:: Data segment ::

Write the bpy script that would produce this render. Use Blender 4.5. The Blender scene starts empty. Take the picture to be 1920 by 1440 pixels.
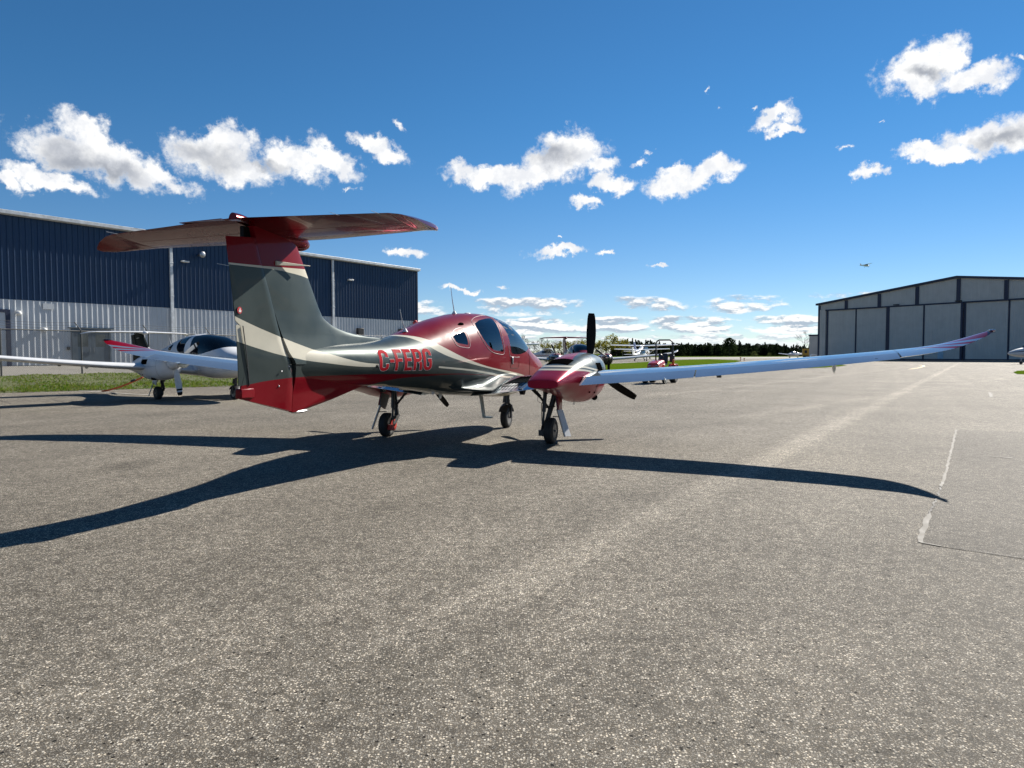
import bpy, bmesh, math, random
import numpy as np
from mathutils import Vector, Matrix, Euler
R = math.radians
random.seed(7)
scene = bpy.context.scene
COL = scene.collection

# ------------------------------------------------------------------ camera
CAM_H, CAM_F, CAM_PITCH, CAM_ROLL = 1.428, 1296.0, 2.50, -0.096
cam_data = bpy.data.cameras.new('camera')
cam_data.sensor_width = 36.0
cam_data.lens = 36.0 * CAM_F / 1920.0
cam_data.clip_start = 0.05
cam_data.clip_end = 20000.0
cam = bpy.data.objects.new('camera', cam_data)
COL.objects.link(cam)
cam.matrix_world = (Matrix.Translation((0, 0, CAM_H)) @ Matrix.Rotation(R(90 - CAM_PITCH), 4, 'X')
                    @ Matrix.Rotation(R(CAM_ROLL), 4, 'Z'))
scene.camera = cam

# ------------------------------------------------------------------ light
SUN_AZ, SUN_EL = 42.3, 33.3          # azimuth clockwise from +Y
sun_data = bpy.data.lights.new('sun', 'SUN')
sun_data.energy = 5.0
sun_data.angle = R(0.55)
sun_data.color = (1.0, 0.94, 0.85)
sun = bpy.data.objects.new('sun', sun_data)
COL.objects.link(sun)
sd = Vector((math.sin(R(SUN_AZ)) * math.cos(R(SUN_EL)), math.cos(R(SUN_AZ)) * math.cos(R(SUN_EL)), math.sin(R(SUN_EL))))
sun.rotation_euler = sd.to_track_quat('Z', 'Y').to_euler()
sun.location = sd * 60

scene.view_settings.view_transform = 'Standard'
scene.view_settings.look = 'None'
scene.view_settings.exposure = 1.0
scene.view_settings.gamma = 1.0
scene.view_settings.use_curve_mapping = False
scene.cycles.max_bounces = 8
scene.cycles.diffuse_bounces = 3
scene.cycles.glossy_bounces = 4
scene.cycles.transparent_max_bounces = 16
scene.cycles.caustics_reflective = False
scene.cycles.caustics_refractive = False
scene.cycles.sample_clamp_indirect = 4.0


# direction / ground point of a photo position (used once, to lay things out in world metres)
def pray(px, py):
    u = (px - 960) / CAM_F
    v = (720 - py) / CAM_F
    r = R(-CAM_ROLL)
    u, v = u * math.cos(r) + v * math.sin(r), -u * math.sin(r) + v * math.cos(r)
    t = R(CAM_PITCH)
    return Vector((u, math.cos(t) + v * math.sin(t), -math.sin(t) + v * math.cos(t)))


def gp(px, py, z=0.0):
    d = pray(px, py)
    k = (z - CAM_H) / d.z
    return Vector((d.x * k, d.y * k, z))


# ------------------------------------------------------------------ node helpers
class NT:
    def __init__(s, tree):
        s.t = tree
        s.n = tree.nodes
        s.l = tree.links
        s.n.clear()

    def new(s, typ, **kw):
        nd = s.n.new(typ)
        for k, v in kw.items():
            setattr(nd, k, v)
        return nd

    def put(s, inp, v):
        if isinstance(v, bpy.types.NodeSocket):
            s.l.new(v, inp)
        elif v is not None:
            inp.default_value = v

    def math(s, op, a, b=None, c=None, clamp=False):
        nd = s.new('ShaderNodeMath', operation=op, use_clamp=clamp)
        for i, v in enumerate((a, b, c)):
            if v is not None:
                s.put(nd.inputs[i], v)
        return nd.outputs[0]

    def vmath(s, op, a, b=None, scale=None):
        nd = s.new('ShaderNodeVectorMath', operation=op)
        s.put(nd.inputs[0], a)
        if b is not None:
            s.put(nd.inputs[1], b)
        if scale is not None:
            s.put(nd.inputs['Scale'], scale)
        return nd.outputs['Value'] if op in ('LENGTH', 'DOT_PRODUCT', 'DISTANCE') else nd.outputs[0]

    def mix(s, f, a, b):
        nd = s.new('ShaderNodeMix', data_type='RGBA')
        s.put(nd.inputs['Factor'], f)
        ins = [i for i in nd.inputs if i.type == 'RGBA']
        for i, v in zip(ins, (a, b)):
            s.put(i, v if isinstance(v, bpy.types.NodeSocket) else (*v[:3], 1.0))
        return [o for o in nd.outputs if o.type == 'RGBA'][0]

    def fmix(s, f, a, b):
        nd = s.new('ShaderNodeMix', data_type='FLOAT')
        s.put(nd.inputs[0], f)
        s.put(nd.inputs[2], a)
        s.put(nd.inputs[3], b)
        return nd.outputs[0]

    def smooth(s, x, lo, hi, a=0.0, b=1.0):
        nd = s.new('ShaderNodeMapRange', interpolation_type='SMOOTHSTEP')
        s.put(nd.inputs[0], x)
        for i, v in enumerate((lo, hi, a, b)):
            s.put(nd.inputs[i + 1], v)
        return nd.outputs[0]

    def noise(s, vec, scale, detail=4.0, rough=0.5, dist=0.0):
        nd = s.new('ShaderNodeTexNoise')
        s.put(nd.inputs['Vector'], vec)
        s.put(nd.inputs['Scale'], scale)
        s.put(nd.inputs['Detail'], detail)
        s.put(nd.inputs['Roughness'], rough)
        s.put(nd.inputs['Distortion'], dist)
        return nd.outputs[0]

    def sep(s, v):
        nd = s.new('ShaderNodeSeparateXYZ')
        s.put(nd.inputs[0], v)
        return nd.outputs

    def comb(s, x, y, z):
        nd = s.new('ShaderNodeCombineXYZ')
        for i, v in enumerate((x, y, z)):
            s.put(nd.inputs[i], v)
        return nd.outputs[0]

    def curve(s, x, pts):
        """smooth curve through pts [(x, value)...]"""
        pts = sorted(pts)
        x0, x1 = pts[0][0], pts[-1][0]
        vs = [p[1] for p in pts]
        v0, v1 = min(vs), max(vs)
        if v1 - v0 < 1e-6:
            v1 = v0 + 1e-3
        nx = s.math('DIVIDE', s.math('SUBTRACT', x, x0), x1 - x0, clamp=True)
        nd = s.new('ShaderNodeFloatCurve')
        c = nd.mapping.curves[0]
        q = [((p[0] - x0) / (x1 - x0), (p[1] - v0) / (v1 - v0)) for p in pts]
        c.points[0].location = q[0]
        c.points[1].location = q[-1]
        for p in q[1:-1]:
            c.points.new(*p)
        nd.mapping.update()
        s.put(nd.inputs['Value'], nx)
        return s.math('MULTIPLY_ADD', nd.outputs[0], v1 - v0, v0)

    def gt(s, a, b):
        return s.math('GREATER_THAN', a, b)

    def lt(s, a, b):
        return s.math('LESS_THAN', a, b)

    def both(s, *m):
        r = m[0]
        for k in m[1:]:
            r = s.math('MULTIPLY', r, k)
        return r


def new_mat(name):
    m = bpy.data.materials.new(name)
    m.use_nodes = True
    nt = NT(m.node_tree)
    out = nt.new('ShaderNodeOutputMaterial')
    return m, nt, out


def principled(nt, out, **kw):
    b = nt.new('ShaderNodeBsdfPrincipled')
    for k, v in kw.items():
        k = k.replace('_', ' ')
        if isinstance(v, tuple) and len(v) == 3:
            v = (*v, 1.0)
        nt.put(b.inputs[k], v)
    nt.l.new(b.outputs[0], out.inputs['Surface'])
    return b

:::

__Written problem__. Omit the pictures, then output the rest of the listing exactly.

__Final answer__.
Write the bpy script that would produce this render. Use Blender 4.5. The Blender scene starts empty. Take the picture to be 1920 by 1440 pixels.
import bpy, bmesh, math, random
import numpy as np
from mathutils import Vector, Matrix, Euler
R = math.radians
random.seed(7)
scene = bpy.context.scene
COL = scene.collection

# ------------------------------------------------------------------ camera
CAM_H, CAM_F, CAM_PITCH, CAM_ROLL = 1.428, 1296.0, 2.50, -0.096
cam_data = bpy.data.cameras.new('camera')
cam_data.sensor_width = 36.0
cam_data.lens = 36.0 * CAM_F / 1920.0
cam_data.clip_start = 0.05
cam_data.clip_end = 20000.0
cam = bpy.data.objects.new('camera', cam_data)
COL.objects.link(cam)
cam.matrix_world = (Matrix.Translation((0, 0, CAM_H)) @ Matrix.Rotation(R(90 - CAM_PITCH), 4, 'X')
                    @ Matrix.Rotation(R(CAM_ROLL), 4, 'Z'))
scene.camera = cam

# ------------------------------------------------------------------ light
SUN_AZ, SUN_EL = 42.3, 33.3          # azimuth clockwise from +Y
sun_data = bpy.data.lights.new('sun', 'SUN')
sun_data.energy = 5.0
sun_data.angle = R(0.55)
sun_data.color = (1.0, 0.94, 0.85)
sun = bpy.data.objects.new('sun', sun_data)
COL.objects.link(sun)
sd = Vector((math.sin(R(SUN_AZ)) * math.cos(R(SUN_EL)), math.cos(R(SUN_AZ)) * math.cos(R(SUN_EL)), math.sin(R(SUN_EL))))
sun.rotation_euler = sd.to_track_quat('Z', 'Y').to_euler()
sun.location = sd * 60

scene.view_settings.view_transform = 'Standard'
scene.view_settings.look = 'None'
scene.view_settings.exposure = 1.0
scene.view_settings.gamma = 1.0
scene.view_settings.use_curve_mapping = False
scene.cycles.max_bounces = 8
scene.cycles.diffuse_bounces = 3
scene.cycles.glossy_bounces = 4
scene.cycles.transparent_max_bounces = 16
scene.cycles.caustics_reflective = False
scene.cycles.caustics_refractive = False
scene.cycles.sample_clamp_indirect = 4.0


# direction / ground point of a photo position (used once, to lay things out in world metres)
def pray(px, py):
    u = (px - 960) / CAM_F
    v = (720 - py) / CAM_F
    r = R(-CAM_ROLL)
    u, v = u * math.cos(r) + v * math.sin(r), -u * math.sin(r) + v * math.cos(r)
    t = R(CAM_PITCH)
    return Vector((u, math.cos(t) + v * math.sin(t), -math.sin(t) + v * math.cos(t)))


def gp(px, py, z=0.0):
    d = pray(px, py)
    k = (z - CAM_H) / d.z
    return Vector((d.x * k, d.y * k, z))


# ------------------------------------------------------------------ node helpers
class NT:
    def __init__(s, tree):
        s.t = tree
        s.n = tree.nodes
        s.l = tree.links
        s.n.clear()

    def new(s, typ, **kw):
        nd = s.n.new(typ)
        for k, v in kw.items():
            setattr(nd, k, v)
        return nd

    def put(s, inp, v):
        if isinstance(v, bpy.types.NodeSocket):
            s.l.new(v, inp)
        elif v is not None:
            inp.default_value = v

    def math(s, op, a, b=None, c=None, clamp=False):
        nd = s.new('ShaderNodeMath', operation=op, use_clamp=clamp)
        for i, v in enumerate((a, b, c)):
            if v is not None:
                s.put(nd.inputs[i], v)
        return nd.outputs[0]

    def vmath(s, op, a, b=None, scale=None):
        nd = s.new('ShaderNodeVectorMath', operation=op)
        s.put(nd.inputs[0], a)
        if b is not None:
            s.put(nd.inputs[1], b)
        if scale is not None:
            s.put(nd.inputs['Scale'], scale)
        return nd.outputs['Value'] if op in ('LENGTH', 'DOT_PRODUCT', 'DISTANCE') else nd.outputs[0]

    def mix(s, f, a, b):
        nd = s.new('ShaderNodeMix', data_type='RGBA')
        s.put(nd.inputs['Factor'], f)
        ins = [i for i in nd.inputs if i.type == 'RGBA']
        for i, v in zip(ins, (a, b)):
            s.put(i, v if isinstance(v, bpy.types.NodeSocket) else (*v[:3], 1.0))
        return [o for o in nd.outputs if o.type == 'RGBA'][0]

    def fmix(s, f, a, b):
        nd = s.new('ShaderNodeMix', data_type='FLOAT')
        s.put(nd.inputs[0], f)
        s.put(nd.inputs[2], a)
        s.put(nd.inputs[3], b)
        return nd.outputs[0]

    def smooth(s, x, lo, hi, a=0.0, b=1.0):
        nd = s.new('ShaderNodeMapRange', interpolation_type='SMOOTHSTEP')
        s.put(nd.inputs[0], x)
        for i, v in enumerate((lo, hi, a, b)):
            s.put(nd.inputs[i + 1], v)
        return nd.outputs[0]

    def noise(s, vec, scale, detail=4.0, rough=0.5, dist=0.0):
        nd = s.new('ShaderNodeTexNoise')
        s.put(nd.inputs['Vector'], vec)
        s.put(nd.inputs['Scale'], scale)
        s.put(nd.inputs['Detail'], detail)
        s.put(nd.inputs['Roughness'], rough)
        s.put(nd.inputs['Distortion'], dist)
        return nd.outputs[0]

    def sep(s, v):
        nd = s.new('ShaderNodeSeparateXYZ')
        s.put(nd.inputs[0], v)
        return nd.outputs

    def comb(s, x, y, z):
        nd = s.new('ShaderNodeCombineXYZ')
        for i, v in enumerate((x, y, z)):
            s.put(nd.inputs[i], v)
        return nd.outputs[0]

    def curve(s, x, pts):
        """smooth curve through pts [(x, value)...]"""
        pts = sorted(pts)
        x0, x1 = pts[0][0], pts[-1][0]
        vs = [p[1] for p in pts]
        v0, v1 = min(vs), max(vs)
        if v1 - v0 < 1e-6:
            v1 = v0 + 1e-3
        nx = s.math('DIVIDE', s.math('SUBTRACT', x, x0), x1 - x0, clamp=True)
        nd = s.new('ShaderNodeFloatCurve')
        c = nd.mapping.curves[0]
        q = [((p[0] - x0) / (x1 - x0), (p[1] - v0) / (v1 - v0)) for p in pts]
        c.points[0].location = q[0]
        c.points[1].location = q[-1]
        for p in q[1:-1]:
            c.points.new(*p)
        nd.mapping.update()
        s.put(nd.inputs['Value'], nx)
        return s.math('MULTIPLY_ADD', nd.outputs[0], v1 - v0, v0)

    def gt(s, a, b):
        return s.math('GREATER_THAN', a, b)

    def lt(s, a, b):
        return s.math('LESS_THAN', a, b)

    def both(s, *m):
        r = m[0]
        for k in m[1:]:
            r = s.math('MULTIPLY', r, k)
        return r


def new_mat(name):
    m = bpy.data.materials.new(name)
    m.use_nodes = True
    nt = NT(m.node_tree)
    out = nt.new('ShaderNodeOutputMaterial')
    return m, nt, out


def principled(nt, out, **kw):
    b = nt.new('ShaderNodeBsdfPrincipled')
    for k, v in kw.items():
        k = k.replace('_', ' ')
        if isinstance(v, tuple) and len(v) == 3:
            v = (*v, 1.0)
        nt.put(b.inputs[k], v)
    nt.l.new(b.outputs[0], out.inputs['Surface'])
    return b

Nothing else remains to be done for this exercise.